On April 8, 1885, the St. Louis Evening Chronicle published an astonishing story — coal miner Tim Collins had broken into a forgotten cavern hewn by subterranean giants:
A large room, probably 65 by 100 feet in extent, showed itself dimly by the light of our tapers. It was about 20 or 25 feet from floor to ceiling, and had evidently been lighted from the top, though there were openings in the walls where, from appearances, great oaken blinds or doors had once been. These doors had rotted, and only small portions of them remained, small bits of which we chipped off with our knives as souvenirs of our visit. Further examination showed that this room had been used as a workshop but mechanics who had been at work long before Huram’s artificers hewed the architecture for Solomon’s temple. On each side near the walls, and also in the center, were found tables or benches where they had fashioned the work of their hands. These benches were of stone, and there were but few evidences of the character of work done. The wood that had been employed was damp, rotten and so covered with mold as to be almost indistinguishable in shape, and when touched, crumbled to dust. Tools were found on the benches, the handles of which had long since rotted away. But the tools themselves were in a good state of preservation and show that they were fashioned by master mechanics.
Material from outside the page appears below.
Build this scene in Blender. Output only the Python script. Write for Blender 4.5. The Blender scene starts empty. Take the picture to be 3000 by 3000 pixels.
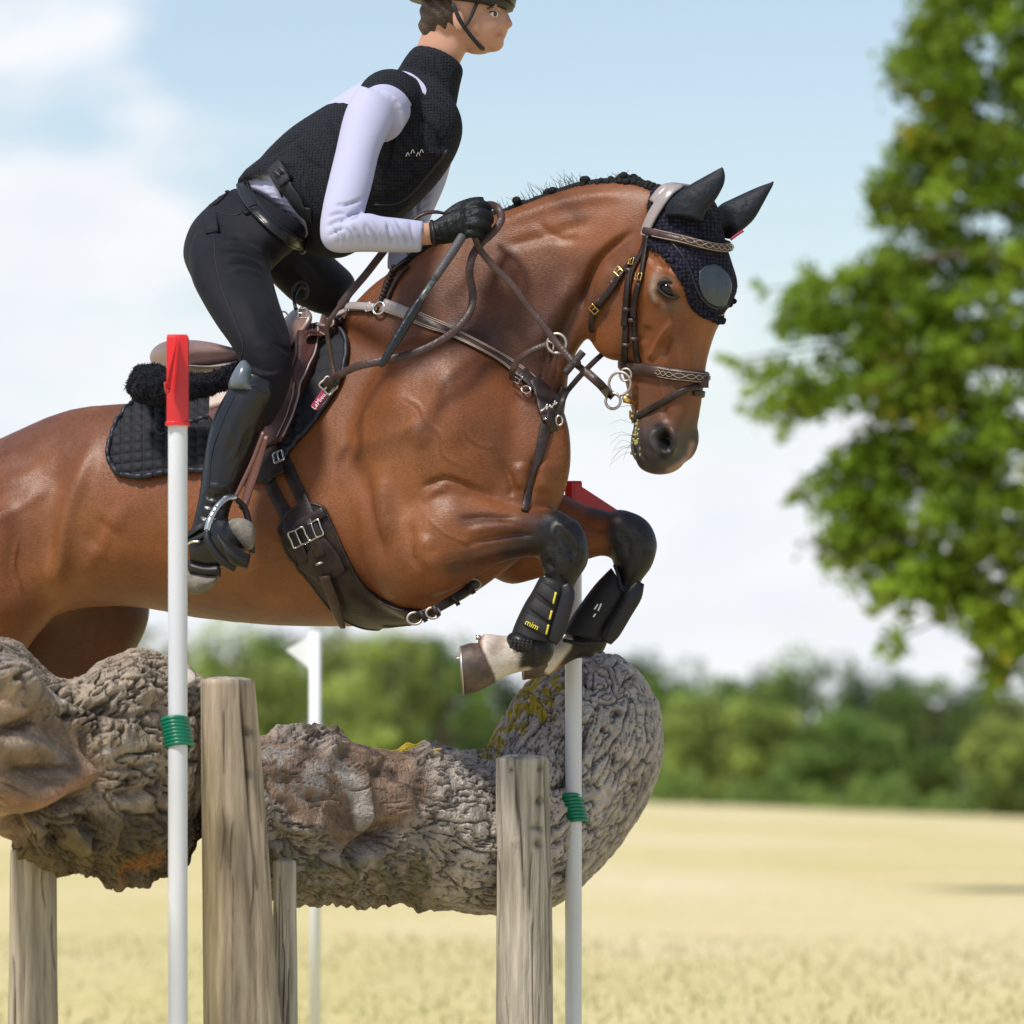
import bpy, bmesh, math, random
import numpy as np
from mathutils import Vector, noise as mnoise
from mathutils.bvhtree import BVHTree
R = math.radians
random.seed(7); rng = np.random.default_rng(7)
scene = bpy.context.scene
COL = scene.collection

# ---------------------------------------------------------------- camera
S = 1350.0; D0 = 12.0; CAMZ = 0.85; HY = 2300.0      # photo pixels per metre at the horse, distance, camera height, horizon row
cam = bpy.data.cameras.new('camera'); camo = bpy.data.objects.new('camera', cam); COL.objects.link(camo)
camo.location = (0, -D0, CAMZ); camo.rotation_euler = (R(90), 0, 0)
cam.sensor_width = 36; cam.lens = 36 * D0 / (3000 / S); cam.shift_y = (HY - 1500) / 3000
cam.clip_start = 0.5; cam.clip_end = 3000
cam.dof.use_dof = True; cam.dof.focus_distance = D0 - 0.12; cam.dof.aperture_fstop = 5.0
scene.camera = camo

# ---------------------------------------------------------------- sky and sun
SUN_EL, SUN_AZ = 57.0, 222.0        # azimuth clockwise from +Y: behind the camera, to the left
w = bpy.data.worlds.new('World'); scene.world = w; w.use_nodes = True
nt = w.node_tree; N = nt.nodes; L = nt.links; N.clear()
out = N.new('ShaderNodeOutputWorld'); bg = N.new('ShaderNodeBackground'); L.new(bg.outputs[0], out.inputs[0])
sky = N.new('ShaderNodeTexSky'); sky.sky_type = 'NISHITA'; sky.sun_disc = False
sky.sun_elevation = R(SUN_EL); sky.sun_rotation = R(SUN_AZ); sky.air_density = 1.0; sky.dust_density = 0.6; sky.ozone_density = 1.6
bg.inputs[1].default_value = 0.104
tc = N.new('ShaderNodeTexCoord')
sep = N.new('ShaderNodeSeparateXYZ'); L.new(tc.outputs['Generated'], sep.inputs[0])
mp = N.new('ShaderNodeMapping'); mp.inputs['Scale'].default_value = (1, 1, 2.0); mp.inputs['Location'].default_value = (0.32, 0.1, 0.545)
L.new(tc.outputs['Generated'], mp.inputs[0])
n1 = N.new('ShaderNodeTexNoise'); n1.inputs['Scale'].default_value = 17; n1.inputs['Detail'].default_value = 5; n1.inputs['Roughness'].default_value = 0.45
L.new(mp.outputs[0], n1.inputs['Vector'])
cov = N.new('ShaderNodeMapRange')      # more cloud near the horizon
cov.inputs[1].default_value = 0.02; cov.inputs[2].default_value = 0.115; cov.inputs[3].default_value = 0.34; cov.inputs[4].default_value = -0.13
L.new(sep.outputs[2], cov.inputs[0])
lf = N.new('ShaderNodeMath'); lf.operation = 'MULTIPLY'; lf.inputs[1].default_value = -0.9; L.new(sep.outputs[0], lf.inputs[0])
lc_ = N.new('ShaderNodeClamp'); lc_.inputs[1].default_value = -.1; lc_.inputs[2].default_value = .1; L.new(lf.outputs[0], lc_.inputs[0])
a0 = N.new('ShaderNodeMath'); a0.operation = 'ADD'; L.new(cov.outputs[0], a0.inputs[0]); L.new(lc_.outputs[0], a0.inputs[1])
ad = N.new('ShaderNodeMath'); ad.operation = 'ADD'; L.new(n1.outputs[0], ad.inputs[0]); L.new(a0.outputs[0], ad.inputs[1])
cr = N.new('ShaderNodeValToRGB'); cr.color_ramp.elements[0].position = 0.45; cr.color_ramp.elements[1].position = 0.64
cr.color_ramp.interpolation = 'EASE'
L.new(ad.outputs[0], cr.inputs[0])
tint = N.new('ShaderNodeMix'); tint.data_type = 'RGBA'; tint.blend_type = 'MULTIPLY'; tint.inputs[0].default_value = 1
tint.inputs[7].default_value = (1.28, 1.17, 1.10, 1)
L.new(sky.outputs[0], tint.inputs[6])
n2 = N.new('ShaderNodeTexNoise'); n2.inputs['Scale'].default_value = 30; n2.inputs['Detail'].default_value = 3
L.new(mp.outputs[0], n2.inputs['Vector'])
cc = N.new('ShaderNodeMix'); cc.data_type = 'RGBA'; cc.inputs[6].default_value = (6.0, 6.4, 7.0, 1); cc.inputs[7].default_value = (8.0, 8.1, 8.2, 1)
L.new(n2.outputs[0], cc.inputs[0])
mx = N.new('ShaderNodeMix'); mx.data_type = 'RGBA'; L.new(cr.outputs[0], mx.inputs[0]); L.new(tint.outputs[2], mx.inputs[6]); L.new(cc.outputs[2], mx.inputs[7])
L.new(mx.outputs[2], bg.inputs[0])
sun = bpy.data.lights.new('sun', 'SUN'); sun.energy = 3.5; sun.angle = R(9); sun.color = (1.0, 0.94, 0.86)
suno = bpy.data.objects.new('sun', sun); COL.objects.link(suno)
saz = R(SUN_AZ); sdir = Vector((math.sin(saz) * math.cos(R(SUN_EL)), math.cos(saz) * math.cos(R(SUN_EL)), math.sin(R(SUN_EL))))
suno.rotation_euler = (-sdir).to_track_quat('-Z', 'Y').to_euler(); suno.location = (0, 0, 20)
vs = scene.view_settings; vs.view_transform = 'Standard'; vs.look = 'None'; vs.gamma = 1; vs.use_curve_mapping = False
vs.exposure = 0.32

# ---------------------------------------------------------------- helpers
def P(px, py, d=0.0):
    """a point of the photograph's pixel grid, d metres behind (+) or in front (-) of the horse's shoulder plane"""
    k = (D0 + d) / D0
    return np.array([(px - 1500) / S * k, d, CAMZ + (HY - py) / S * k])
def PX(v):
    v = np.asarray(v, float); k = (D0 + v[..., 1]) / D0
    return v[..., 0] / k * S + 1500, HY - (v[..., 2] - CAMZ) / k * S, v[..., 1]
def cm(pts, m=6, closed=False):
    """Catmull-Rom through the rows of pts"""
    p = np.asarray(pts, float); n = len(p)
    if closed: q = np.vstack([p[-1], p, p[0], p[1]]); segs = n
    else: q = np.vstack([2 * p[0] - p[1], p, 2 * p[-1] - p[-2]]); segs = n - 1
    t = np.linspace(0, 1, m, endpoint=False)[:, None]; outp = []
    for i in range(segs):
        a, b, c, d = q[i], q[i + 1], q[i + 2], q[i + 3]
        outp.append(0.5 * (2 * b + (c - a) * t + (2 * a - 5 * b + 4 * c - d) * t ** 2 + (-a + 3 * b - 3 * c + d) * t ** 3))
    r = np.vstack(outp)
    return r if closed else np.vstack([r, p[-1]])
def resample(p, n):
    p = np.asarray(p, float); s = np.r_[0, np.cumsum(np.linalg.norm(np.diff(p, axis=0), axis=1))]
    t = np.linspace(0, s[-1], n)
    return np.stack([np.interp(t, s, p[:, k]) for k in range(p.shape[1])], 1)
class MB:
    """collects vertices and faces, then links them as one mesh object"""
    def __init__(s): s.v = []; s.f = []; s.n = 0; s.marks = []
    def cut(s): s.marks.append((len(s.v), len(s.f), s.n)); return s
    def add(s, v, f):
        v = np.asarray(v, float).reshape(-1, 3); s.v.append(v); s.f += [tuple(int(i) + s.n for i in q) for q in f]; s.n += len(v); return s
    def rings(s, rings, cap=True, closed=False):
        rings = np.asarray(rings); a, b = rings.shape[:2]; f = []
        for i in range(a if closed else a - 1):
            j = (i + 1) % a
            for k in range(b):
                l = (k + 1) % b; f.append((i * b + k, i * b + l, j * b + l, j * b + k))
        if cap and not closed: f.append(tuple(range(b))[::-1]); f.append(tuple(range((a - 1) * b, a * b)))
        return s.add(rings.reshape(-1, 3), f)
    def tube(s, pts, r, n=8, m=4, smooth=True, closed=False, flat=1.0, up=None):
        p = np.asarray(pts, float); rr = np.full(len(p), r) if np.isscalar(r) else np.asarray(r, float)
        if smooth and len(p) > 2:
            q = cm(np.c_[p, rr], m, closed); p, rr = q[:, :3], q[:, 3]
        p = np.asarray(p); T = np.gradient(p, axis=0) if not closed else np.roll(p, -1, 0) - np.roll(p, 1, 0)
        T /= np.linalg.norm(T, axis=1)[:, None] + 1e-12
        u = np.array(up if up is not None else ([0, -1, 0.01] if abs(T[0][1]) < 0.9 else [0, 0, 1]), float)
        rs = []
        a = np.linspace(0, 2 * math.pi, n, endpoint=False)
        for i in range(len(p)):
            u = u - T[i] * np.dot(u, T[i]); u /= np.linalg.norm(u) + 1e-12
            if up is not None:
                u = np.array(up, float); u = u - T[i] * np.dot(u, T[i]); u /= np.linalg.norm(u) + 1e-12
            b = np.cross(T[i], u)
            rs.append(p[i] + rr[i] * (np.cos(a)[:, None] * u * flat + np.sin(a)[:, None] * b))
        return s.rings(rs, closed=closed)
    def ribbon(s, pts, normals, w, th, bulge=0.0):
        """a strap: flat band of width w and thickness th along pts, facing normals"""
        p = np.asarray(pts, float); nn = np.asarray(normals, float); ww = np.full(len(p), w) if np.isscalar(w) else np.asarray(w, float)
        T = np.gradient(p, axis=0); T /= np.linalg.norm(T, axis=1)[:, None] + 1e-12
        rs = []
        e = 0.18
        for i in range(len(p)):
            n_ = nn[i] - T[i] * np.dot(nn[i], T[i]); n_ /= np.linalg.norm(n_) + 1e-12; b = np.cross(T[i], n_) * ww[i] / 2
            rs.append([p[i] - b, p[i] - b * 1.0 + n_ * th * .6, p[i] - b * (1 - e) + n_ * th, p[i] + n_ * (th + bulge * .8), p[i] + b * (1 - e) + n_ * th, p[i] + b + n_ * th * .6, p[i] + b])
        return s.rings(rs)
    def box(s, c, sx, sy, sz, rot=None):
        v = np.array([[x, y, z] for x in (-.5, .5) for y in (-.5, .5) for z in (-.5, .5)]) * [sx, sy, sz]
        if rot is not None: v = v @ np.asarray(rot).T
        return s.add(v + c, [(0, 1, 3, 2), (4, 6, 7, 5), (0, 4, 5, 1), (2, 3, 7, 6), (0, 2, 6, 4), (1, 5, 7, 3)])
    def ball(s, c, rx, ry, rz, rot=0.0, nu=20, nv=12, yaw=0.0):
        """ellipsoid; rot turns it in the image plane, clockwise on screen"""
        th = np.linspace(0, math.pi, nv + 2)[1:-1]; ph = np.linspace(0, 2 * math.pi, nu, endpoint=False)
        v = [[0, 0, 1]] + [[math.sin(t) * math.cos(p), math.sin(t) * math.sin(p), math.cos(t)] for t in th for p in ph] + [[0, 0, -1]]
        v = np.array(v) * [rx, ry, rz]; a = R(rot); ca, sa = math.cos(a), math.sin(a)
        v = v @ np.array([[ca, 0, -sa], [0, 1, 0], [sa, 0, ca]])
        b = R(yaw); v = v @ np.array([[math.cos(b), math.sin(b), 0], [-math.sin(b), math.cos(b), 0], [0, 0, 1]])
        f = [(0, 1 + k, 1 + (k + 1) % nu) for k in range(nu)]
        for i in range(nv - 1):
            for k in range(nu):
                a_, b_ = 1 + i * nu + k, 1 + i * nu + (k + 1) % nu; f.append((a_, a_ + nu, b_ + nu, b_))
        e = len(v) - 1; f += [(e, 1 + (nv - 1) * nu + (k + 1) % nu, 1 + (nv - 1) * nu + k) for k in range(nu)]
        return s.add(v + np.asarray(c), f)
    def arrays(s): return np.vstack(s.v), s.f
    def build(s, name, mat, parent=None, smooth=True, kind=None):
        if not s.marks: return mk(name, np.vstack(s.v), s.f, mat, parent, smooth)
        a = (0, 0, 0); o = None
        for b in s.marks:
            if b[0] > a[0]: o = mk(name, np.vstack(s.v[a[0]:b[0]]), [tuple(i - a[2] for i in q) for q in s.f[a[1]:b[1]]], mat, parent, smooth)
            a = b
        return o
def root_loc(o):
    l = np.zeros(3)
    while o is not None: l += np.array(o.location); o = o.parent
    return l
def mk(name, v, f, mat, parent=None, smooth=True, colors=None, loc=None):
    v = np.asarray(v, float)
    base = root_loc(parent)
    if loc is not None: off = np.asarray(loc, float)
    else: off = base if parent is not None else np.array([v[:, 0].mean(), v[:, 1].mean(), v[:, 2].min()])
    me = bpy.data.meshes.new(name); me.from_pydata((v - off).tolist(), [], [tuple(q) for q in f]); me.update()
    if smooth: me.polygons.foreach_set('use_smooth', [True] * len(me.polygons))
    bm = bmesh.new(); bm.from_mesh(me); bmesh.ops.recalc_face_normals(bm, faces=bm.faces); bm.to_mesh(me); bm.free()
    if colors is not None:
        ca = me.color_attributes.new('pigment', 'FLOAT_COLOR', 'POINT')
        c4 = np.c_[colors, np.ones(len(colors))] if colors.shape[1] == 3 else colors
        ca.data.foreach_set('color', c4.astype(np.float32).ravel())
    if mat: me.materials.append(mat)
    o = bpy.data.objects.new(name, me); COL.objects.link(o)
    if parent is not None: o.parent = parent; o.location = (0, 0, 0) if loc is None else tuple(off - base)
    else: o.location = tuple(off)
    return o
def thing(name, loc, label, cat, group=None):
    o = bpy.data.objects.new(name, None); COL.objects.link(o); o.location = tuple(loc); o.empty_display_size = 0.05
    return tag(o, label, cat, group)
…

A number of them were brought to the surface and are now exposed to the gaze of the curious.
The story drew worldwide attention for three days before it was revealed to be false — reporter J.W. Estes of the Moberly Daily Monitor had concocted it as a late April Fools’ Day hoax.
Collins was real enough — to keep off curiosity seekers he was forced to mount a sign at his mine’s entrance: NO BURRYIED SITY LUNATICKS ALOUD ON THESE PREMISES.